Miller estimated that this fall’s enrollment will reach about 936
students, down from 1,050 last fall. But CSU officials are encouraged
that this year’s class of new freshmen is projected at 200 — compared
with fewer than ninety last year, when doubts about the school’s
existence lingered until late-June 1997 and discouraged many high
school graduates from enrolling. CSU graduated 283 students in June
1998.

Fred Ransier, chairman of Central State’s board of trustees, noted
how far the university had come since Ohio legislators nearly shut down
the school.

“Two years ago, we all had significant concerns about the future of
Central State University,” Ransier said. “In one year’s time, we have
built an administrative team that has satisfied these outside agencies
… and met the challenges.

“Now,” he added, “We are committed to continuing [this progress].”

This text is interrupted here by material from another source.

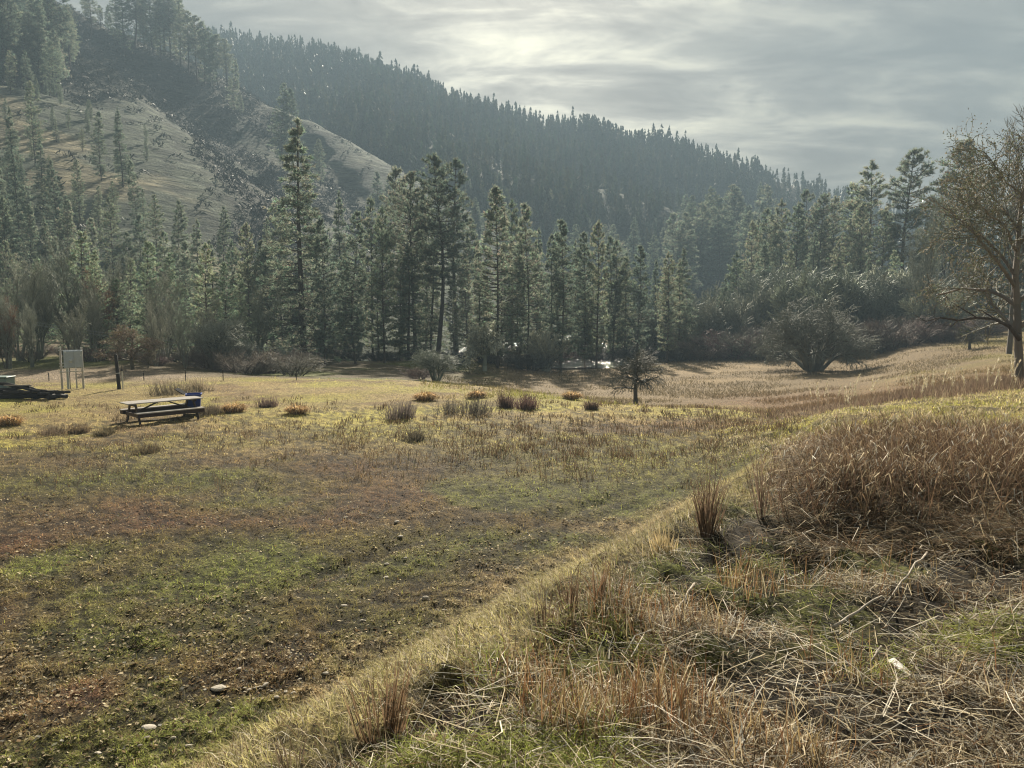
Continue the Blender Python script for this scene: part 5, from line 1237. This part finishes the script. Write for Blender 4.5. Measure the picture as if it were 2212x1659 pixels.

RELATED ARTICLE: Challenges Met at Central State

* The Commission on Higher Education of the North Central
Association of Colleges and Universities (NCA) has re-affirmed
institutional accreditation for Central State for the next five years.

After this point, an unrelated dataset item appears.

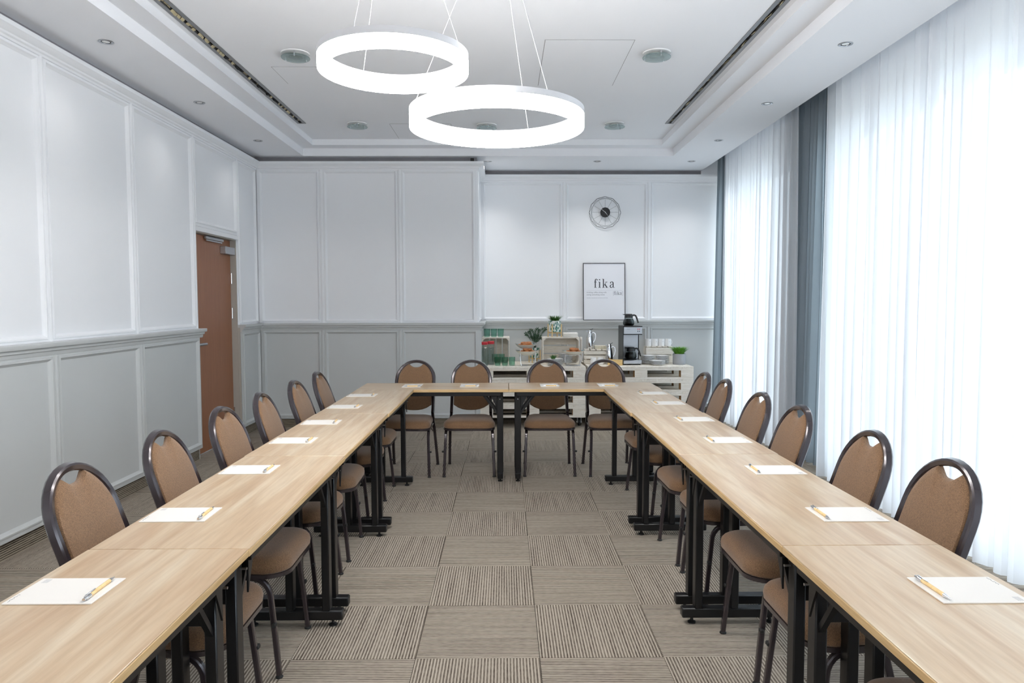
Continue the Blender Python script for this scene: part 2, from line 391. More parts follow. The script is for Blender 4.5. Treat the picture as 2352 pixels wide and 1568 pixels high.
def profile(parent, name, wall, u0, u1, pts, mat, m0=0, m1=0):
    """pts (w,v); m0/m1: mitre amount at the ends per unit of w"""
    mb = MB(); mb.T = mapping(wall); n = len(pts)
    vs = [(u0 + m0 * w_, v, w_) for w_, v in pts] + [(u1 + m1 * w_, v, w_) for w_, v in pts]
    fs = [(i, (i + 1) % n, n + (i + 1) % n, n + i) for i in range(n)] + [tuple(range(n)), tuple(range(n, 2 * n))]
    mb.add(vs, fs); return fixn(mb.build(name, mat, parent))
RZ = 1.193
RAIL = [(0, RZ), (.080, RZ), (.083, RZ - .003), (.083, RZ - .022), (.080, RZ - .028), (.062, RZ - .032), (.060, RZ - .036), (.060, RZ - .050), (.046, RZ - .056), (.044, RZ - .060), (.044, RZ - .072), (.038, RZ - .082), (0, RZ - .082)]
CZ = 2.985
CROWN = [(0, CZ), (.080, CZ), (.080, CZ - .026), (.070, CZ - .032), (.060, CZ - .046), (.040, CZ - .052), (.038, CZ - .064), (.026, CZ - .070), (.024, CZ - .084), (0, CZ - .086)]
WP = .024
WZ = .108
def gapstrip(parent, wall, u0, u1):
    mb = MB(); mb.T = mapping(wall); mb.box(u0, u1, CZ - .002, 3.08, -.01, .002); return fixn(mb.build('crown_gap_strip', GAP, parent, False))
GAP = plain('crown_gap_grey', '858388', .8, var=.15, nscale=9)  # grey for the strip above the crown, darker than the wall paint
B2 = ('B', YB2)
def skirting(parent, wall, u0, u1, name='skirting'):
    mb = MB(); mb.T = mapping(wall); mb.box(u0, u1, 0, .098, -.02, .006); return fixn(mb.build(name, SK, parent, False))
def wainback(parent, wall, u0, u1):
    mb = MB(); mb.T = mapping(wall); mb.box(u0, u1, WZ, RZ - .02, -.01, WP); return fixn(mb.build('wainscot', MT['wains'], parent, False))

DY0, DY1, DZ = 6.475, 7.475, 2.075
LW = ('L', X0)
wl = MB().box(X0 - .2, X0, Y0 - .2, DY0, 0, 3.4).box(X0 - .2, X0, DY1, YB1 + .2, 0, 3.4).box(X0 - .2, X0, DY0, DY1, DZ, 3.4)
wl = struct(wl.build('wall_left', MT['wall'], None, False))
js = [-2.7, -1.67, -.66, .36, 1.37, 2.38, 3.38, 4.38, 5.41, 6.455]
for a, b in zip(js[:-1], js[1:]):
    panel(wl, LW, a, b, RZ, CZ - .08, MT['wall']); panel(wl, LW, a, b, WZ, RZ - .08, MT['wains'], WP)
panel(wl, LW, 6.455, 7.495, DZ + .045, CZ - .08, MT['wall'])
panel(wl, LW, 7.495, YB1 - .01, RZ, CZ - .08, MT['wall']); panel(wl, LW, 7.495, YB1 - .01 - WP, WZ, RZ - .08, MT['wains'], WP)
for j in js[1:]:
    batten(wl, LW, j, RZ if j < 6.4 else RZ, CZ - .08, MT['wall'])
    if j < 6.4: batten(wl, LW, j, WZ, RZ - .08, MT['wains'], WP)
batten(wl, LW, 7.49, DZ + .04, CZ - .08, MT['wall'])
wainback(wl, LW, Y0, DY0 - .004); wainback(wl, LW, DY1 + .004, YB1)
profile(wl, 'chair_rail', LW, Y0, DY0 + .035, RAIL, MT['wains']); profile(wl, 'chair_rail', LW, DY1 - .0, YB1, RAIL, MT['wains'])
profile(wl, 'crown_moulding', LW, Y0, YB1, CROWN, MT['wall'])
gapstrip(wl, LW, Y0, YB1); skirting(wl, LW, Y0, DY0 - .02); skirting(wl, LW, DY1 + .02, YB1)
# door casing and beige reveal
mb = MB().box(X0 - .16, X0 + .0008, DY1 - .006, DY1 + .004, 0, DZ).box(X0 - .16, X0 + .0008, DY0 - .004, DY0 + .006, 0, DZ).box(X0 - .16, X0 + .0008, DY0, DY1, DZ - .010, DZ + .004)
mb.build('door_reveal', MT['beige'], wl, False)
MB().box(X0, X0 + WP, DY1 - .001, DY1 + .006, 0, RZ - .03).build('wainscot_return', MT['beige'], wl, False)
MB().box(X0 - .004, X0 + .022, DY0 - .02, DY1 + .02, DZ - .002, DZ + .042, 0, .004).build('door_head_trim', MT['wall'], wl)

BW = ('B', YB1)
wb = struct(MB().box(X0 - .2, XS, YB1, YB1 + .2, 0, 3.4).box(XS - .2, XS, YB1 + .2, YB2 + .2, 0, 3.4).build('wall_back_left', MT['wall'], None, False))
jb = [X0 + .02, -2.19, -1.315, XS - .0]
for i, (a, b) in enumerate(zip(jb[:-1], jb[1:])):
    panel(wb, BW, a, b, RZ, CZ - .08, MT['wall'])
    panel(wb, BW, a + (WP if i == 0 else 0), b + (WP if i == 2 else 0), WZ, RZ - .08, MT['wains'], WP)
for j in jb[1:-1]:
    batten(wb, BW, j, RZ, CZ - .08, MT['wall']); batten(wb, BW, j, WZ, RZ - .08, MT['wains'], WP)
wainback(wb, BW, X0, XS + WP)
profile(wb, 'chair_rail', BW, X0, XS, RAIL, MT['wains'], 0, 1); profile(wb, 'crown_moulding', BW, X0, XS, CROWN, MT['wall'], 0, 1)
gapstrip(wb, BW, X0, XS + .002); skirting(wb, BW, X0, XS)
SW = ('L', XS)
panel(wb, SW, YB1 + .01, YB2 - .02, RZ, CZ - .08, MT['wall']); panel(wb, SW, YB1 - WP + .002, YB2 - .02 - WP, WZ, RZ - .08, MT['wains'], WP)
wainback(wb, SW, YB1 - WP + .001, YB2 - WP)
profile(wb, 'chair_rail', SW, YB1, YB2, RAIL, MT['wains'], -1, 0); profile(wb, 'crown_moulding', SW, YB1, YB2, CROWN, MT['wall'], -1, 0)
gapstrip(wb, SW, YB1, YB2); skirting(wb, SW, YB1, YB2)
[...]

* The U.S. Department of Education has lifted a financial-aid
sanction against CSU that the university endured since 1994. The
department’s action to take CSU off of the reimbursement system of
payment to the cash-monitoring system will allow the university and its
students faster access to federal student financial aid.

* One of Central State’s key academic programs, manufacturing
engineering, won reaccreditation from the Accrediting Board for
Engineering and Technology (ABET), which initially had recommended
against renewing the program’s accreditation.